Direction: Retype everything from the line that contains "Write a Blender" down to the line that contains "COL = scene.collection", inclusive, without altering or adding anything.

Material provided:
------
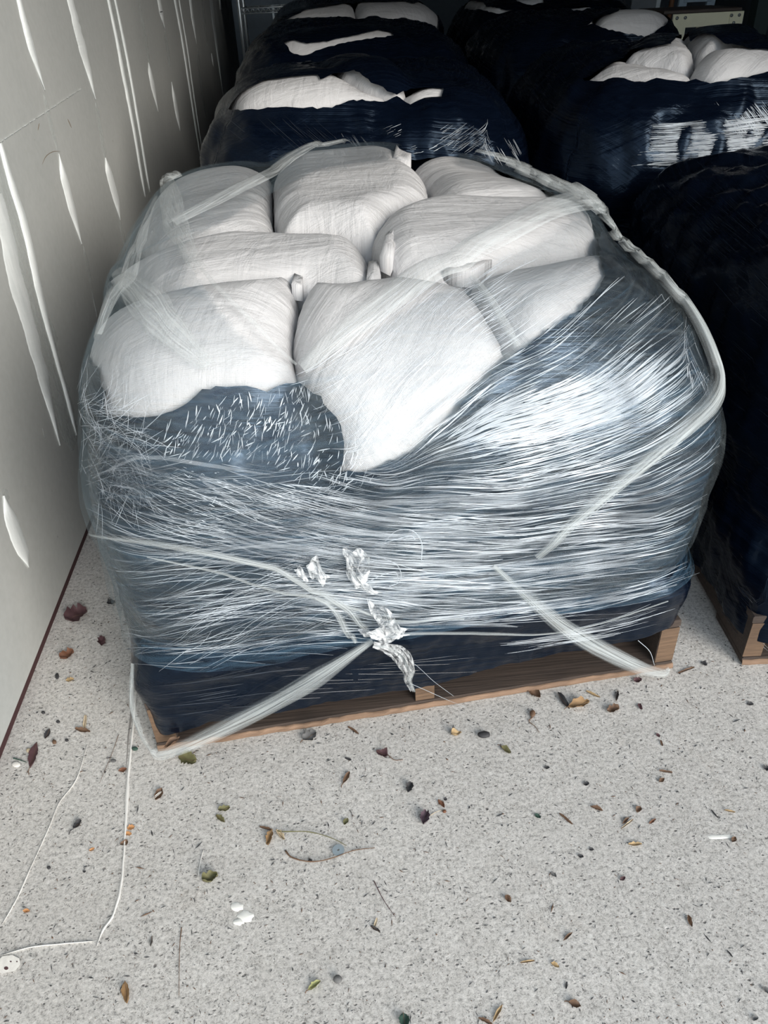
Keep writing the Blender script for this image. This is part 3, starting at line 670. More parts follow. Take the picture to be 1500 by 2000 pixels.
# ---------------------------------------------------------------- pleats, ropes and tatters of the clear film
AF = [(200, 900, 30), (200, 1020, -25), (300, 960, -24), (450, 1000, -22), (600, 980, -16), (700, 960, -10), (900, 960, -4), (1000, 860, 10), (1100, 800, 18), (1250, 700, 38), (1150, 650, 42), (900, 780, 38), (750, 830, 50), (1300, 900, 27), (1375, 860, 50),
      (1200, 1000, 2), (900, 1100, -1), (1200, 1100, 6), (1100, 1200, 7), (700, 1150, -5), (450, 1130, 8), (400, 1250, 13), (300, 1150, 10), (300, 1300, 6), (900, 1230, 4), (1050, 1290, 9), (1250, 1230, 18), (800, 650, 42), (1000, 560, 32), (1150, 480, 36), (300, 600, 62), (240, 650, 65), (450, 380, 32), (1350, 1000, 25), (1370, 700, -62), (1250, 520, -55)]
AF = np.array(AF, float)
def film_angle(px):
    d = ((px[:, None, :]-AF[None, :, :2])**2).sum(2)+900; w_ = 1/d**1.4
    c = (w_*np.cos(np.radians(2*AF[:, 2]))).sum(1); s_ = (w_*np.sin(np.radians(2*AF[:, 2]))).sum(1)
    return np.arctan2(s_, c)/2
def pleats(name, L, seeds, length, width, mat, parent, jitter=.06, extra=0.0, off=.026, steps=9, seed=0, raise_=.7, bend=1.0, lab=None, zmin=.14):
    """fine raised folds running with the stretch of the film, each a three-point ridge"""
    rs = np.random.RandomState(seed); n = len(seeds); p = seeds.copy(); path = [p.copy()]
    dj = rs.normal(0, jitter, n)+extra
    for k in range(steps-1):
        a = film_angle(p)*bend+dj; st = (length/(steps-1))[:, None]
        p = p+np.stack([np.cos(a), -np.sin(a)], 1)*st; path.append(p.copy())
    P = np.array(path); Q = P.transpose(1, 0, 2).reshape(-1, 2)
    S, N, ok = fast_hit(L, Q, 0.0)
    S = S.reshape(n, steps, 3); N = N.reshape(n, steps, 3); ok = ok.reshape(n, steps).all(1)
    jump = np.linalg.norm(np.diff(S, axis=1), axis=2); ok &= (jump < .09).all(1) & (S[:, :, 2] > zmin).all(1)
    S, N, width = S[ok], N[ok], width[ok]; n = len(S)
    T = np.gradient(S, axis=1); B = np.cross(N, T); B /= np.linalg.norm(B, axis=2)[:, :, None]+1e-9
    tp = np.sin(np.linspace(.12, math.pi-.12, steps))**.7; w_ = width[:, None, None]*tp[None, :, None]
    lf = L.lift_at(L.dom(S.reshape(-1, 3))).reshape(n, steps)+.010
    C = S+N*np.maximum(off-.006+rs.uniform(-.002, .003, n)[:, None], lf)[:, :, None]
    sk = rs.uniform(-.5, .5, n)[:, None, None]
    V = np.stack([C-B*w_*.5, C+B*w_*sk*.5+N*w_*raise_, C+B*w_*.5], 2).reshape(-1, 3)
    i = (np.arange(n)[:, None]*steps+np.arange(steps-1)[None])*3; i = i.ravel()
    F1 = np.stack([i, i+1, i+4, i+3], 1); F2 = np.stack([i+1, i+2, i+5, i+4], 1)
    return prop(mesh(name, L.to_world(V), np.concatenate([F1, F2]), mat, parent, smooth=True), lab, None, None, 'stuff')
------
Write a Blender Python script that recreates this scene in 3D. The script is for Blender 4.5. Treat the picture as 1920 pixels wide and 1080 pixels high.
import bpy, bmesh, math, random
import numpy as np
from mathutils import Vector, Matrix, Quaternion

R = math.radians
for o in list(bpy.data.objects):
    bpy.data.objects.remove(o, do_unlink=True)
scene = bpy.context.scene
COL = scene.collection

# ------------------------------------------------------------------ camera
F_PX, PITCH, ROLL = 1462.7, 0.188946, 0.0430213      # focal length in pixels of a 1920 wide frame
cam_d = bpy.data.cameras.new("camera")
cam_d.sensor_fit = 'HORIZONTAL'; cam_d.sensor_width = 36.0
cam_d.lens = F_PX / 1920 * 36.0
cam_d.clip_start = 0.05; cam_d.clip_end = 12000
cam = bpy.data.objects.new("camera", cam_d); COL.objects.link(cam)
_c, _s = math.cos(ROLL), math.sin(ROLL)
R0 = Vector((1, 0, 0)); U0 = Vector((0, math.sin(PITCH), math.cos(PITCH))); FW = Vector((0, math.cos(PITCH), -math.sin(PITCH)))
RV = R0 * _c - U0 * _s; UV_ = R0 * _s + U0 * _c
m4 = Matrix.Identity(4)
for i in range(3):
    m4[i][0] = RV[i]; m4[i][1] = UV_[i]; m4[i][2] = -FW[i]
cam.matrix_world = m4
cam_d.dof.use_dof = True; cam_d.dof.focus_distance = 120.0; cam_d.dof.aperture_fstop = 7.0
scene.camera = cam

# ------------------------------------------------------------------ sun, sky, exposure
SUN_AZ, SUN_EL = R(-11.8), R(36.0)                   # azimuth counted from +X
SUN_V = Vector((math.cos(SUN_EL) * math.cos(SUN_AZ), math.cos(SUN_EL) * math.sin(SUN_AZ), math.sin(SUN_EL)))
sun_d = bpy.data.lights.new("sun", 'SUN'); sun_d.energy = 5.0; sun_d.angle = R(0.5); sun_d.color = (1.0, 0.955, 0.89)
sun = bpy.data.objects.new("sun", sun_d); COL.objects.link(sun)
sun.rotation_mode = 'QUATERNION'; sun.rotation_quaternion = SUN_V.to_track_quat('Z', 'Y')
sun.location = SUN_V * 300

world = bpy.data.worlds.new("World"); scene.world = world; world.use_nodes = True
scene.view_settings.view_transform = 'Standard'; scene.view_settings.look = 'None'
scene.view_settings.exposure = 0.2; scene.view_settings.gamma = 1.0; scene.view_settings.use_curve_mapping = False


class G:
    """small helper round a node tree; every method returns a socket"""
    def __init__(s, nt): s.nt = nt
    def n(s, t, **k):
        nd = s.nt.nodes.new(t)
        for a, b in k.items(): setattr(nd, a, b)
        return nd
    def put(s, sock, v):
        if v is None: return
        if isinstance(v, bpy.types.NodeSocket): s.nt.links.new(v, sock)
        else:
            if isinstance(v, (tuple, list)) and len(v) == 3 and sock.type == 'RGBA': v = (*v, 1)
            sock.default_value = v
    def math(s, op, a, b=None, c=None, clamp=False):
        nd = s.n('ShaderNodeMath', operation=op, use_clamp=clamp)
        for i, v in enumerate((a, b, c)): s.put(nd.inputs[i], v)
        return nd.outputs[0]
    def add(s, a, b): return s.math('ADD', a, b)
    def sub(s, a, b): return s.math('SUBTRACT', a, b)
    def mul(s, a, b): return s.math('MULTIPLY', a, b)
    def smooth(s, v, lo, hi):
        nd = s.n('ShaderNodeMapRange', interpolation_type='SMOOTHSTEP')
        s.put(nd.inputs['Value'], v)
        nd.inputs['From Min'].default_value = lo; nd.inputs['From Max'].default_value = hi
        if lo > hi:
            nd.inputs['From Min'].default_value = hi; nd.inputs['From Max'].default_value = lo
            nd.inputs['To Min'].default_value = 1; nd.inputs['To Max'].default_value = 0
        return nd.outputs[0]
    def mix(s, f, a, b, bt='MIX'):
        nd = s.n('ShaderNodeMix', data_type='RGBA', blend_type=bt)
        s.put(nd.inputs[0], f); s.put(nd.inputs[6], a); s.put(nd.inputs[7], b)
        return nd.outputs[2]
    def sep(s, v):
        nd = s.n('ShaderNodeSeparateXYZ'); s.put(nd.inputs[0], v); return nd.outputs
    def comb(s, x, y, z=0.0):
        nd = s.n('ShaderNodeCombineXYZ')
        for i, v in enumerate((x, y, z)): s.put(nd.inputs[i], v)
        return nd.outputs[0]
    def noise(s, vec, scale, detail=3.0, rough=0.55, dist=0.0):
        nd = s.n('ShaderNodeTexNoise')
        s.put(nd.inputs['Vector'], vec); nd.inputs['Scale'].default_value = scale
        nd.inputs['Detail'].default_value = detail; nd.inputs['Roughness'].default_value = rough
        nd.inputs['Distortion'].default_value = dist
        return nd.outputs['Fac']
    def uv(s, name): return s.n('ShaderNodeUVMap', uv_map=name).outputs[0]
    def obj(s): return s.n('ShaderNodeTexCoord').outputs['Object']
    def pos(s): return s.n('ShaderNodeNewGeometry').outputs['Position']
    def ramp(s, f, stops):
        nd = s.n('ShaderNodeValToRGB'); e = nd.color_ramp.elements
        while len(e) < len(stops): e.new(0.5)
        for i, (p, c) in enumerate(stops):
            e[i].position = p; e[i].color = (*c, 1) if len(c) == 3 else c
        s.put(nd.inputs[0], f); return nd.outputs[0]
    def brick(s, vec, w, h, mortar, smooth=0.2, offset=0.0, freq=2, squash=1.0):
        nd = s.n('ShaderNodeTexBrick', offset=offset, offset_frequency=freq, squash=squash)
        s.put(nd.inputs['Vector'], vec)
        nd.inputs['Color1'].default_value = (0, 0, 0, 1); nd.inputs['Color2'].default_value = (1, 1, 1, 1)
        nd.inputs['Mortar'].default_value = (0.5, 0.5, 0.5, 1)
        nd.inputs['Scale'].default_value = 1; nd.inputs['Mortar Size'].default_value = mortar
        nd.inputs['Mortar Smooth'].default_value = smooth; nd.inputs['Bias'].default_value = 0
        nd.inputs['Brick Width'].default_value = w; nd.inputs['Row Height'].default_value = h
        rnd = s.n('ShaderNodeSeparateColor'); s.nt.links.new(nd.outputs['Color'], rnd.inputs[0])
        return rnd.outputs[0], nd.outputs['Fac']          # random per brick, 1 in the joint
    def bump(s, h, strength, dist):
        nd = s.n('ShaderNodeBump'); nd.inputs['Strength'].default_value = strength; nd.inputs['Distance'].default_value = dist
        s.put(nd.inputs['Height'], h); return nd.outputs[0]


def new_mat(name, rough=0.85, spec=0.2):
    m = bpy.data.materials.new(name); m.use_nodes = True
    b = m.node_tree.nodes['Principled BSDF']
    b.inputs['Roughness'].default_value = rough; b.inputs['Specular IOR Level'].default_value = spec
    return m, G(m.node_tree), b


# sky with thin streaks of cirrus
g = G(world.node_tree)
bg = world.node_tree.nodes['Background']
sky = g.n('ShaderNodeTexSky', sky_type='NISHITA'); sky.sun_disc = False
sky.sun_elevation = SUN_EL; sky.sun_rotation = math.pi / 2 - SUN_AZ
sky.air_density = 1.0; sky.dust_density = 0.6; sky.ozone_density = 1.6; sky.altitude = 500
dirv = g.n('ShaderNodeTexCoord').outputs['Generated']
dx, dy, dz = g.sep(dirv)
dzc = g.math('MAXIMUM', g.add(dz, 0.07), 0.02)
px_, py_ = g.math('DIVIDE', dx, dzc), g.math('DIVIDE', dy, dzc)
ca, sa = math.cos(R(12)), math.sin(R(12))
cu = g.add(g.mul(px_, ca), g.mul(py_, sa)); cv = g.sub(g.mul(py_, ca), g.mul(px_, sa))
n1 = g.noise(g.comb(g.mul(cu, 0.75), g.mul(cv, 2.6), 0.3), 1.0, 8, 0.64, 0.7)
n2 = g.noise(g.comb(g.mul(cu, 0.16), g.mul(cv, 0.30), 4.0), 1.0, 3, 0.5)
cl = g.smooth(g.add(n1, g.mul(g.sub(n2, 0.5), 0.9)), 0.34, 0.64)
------
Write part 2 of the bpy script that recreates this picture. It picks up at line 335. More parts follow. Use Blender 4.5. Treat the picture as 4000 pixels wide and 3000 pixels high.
------
Response to this exercise:
Write a Blender Python script that recreates this scene in 3D. The script is for Blender 4.5. Treat the picture as 1920 pixels wide and 1080 pixels high.
import bpy, bmesh, math, random
import numpy as np
from mathutils import Vector, Matrix, Quaternion

R = math.radians
for o in list(bpy.data.objects):
    bpy.data.objects.remove(o, do_unlink=True)
scene = bpy.context.scene
COL = scene.collection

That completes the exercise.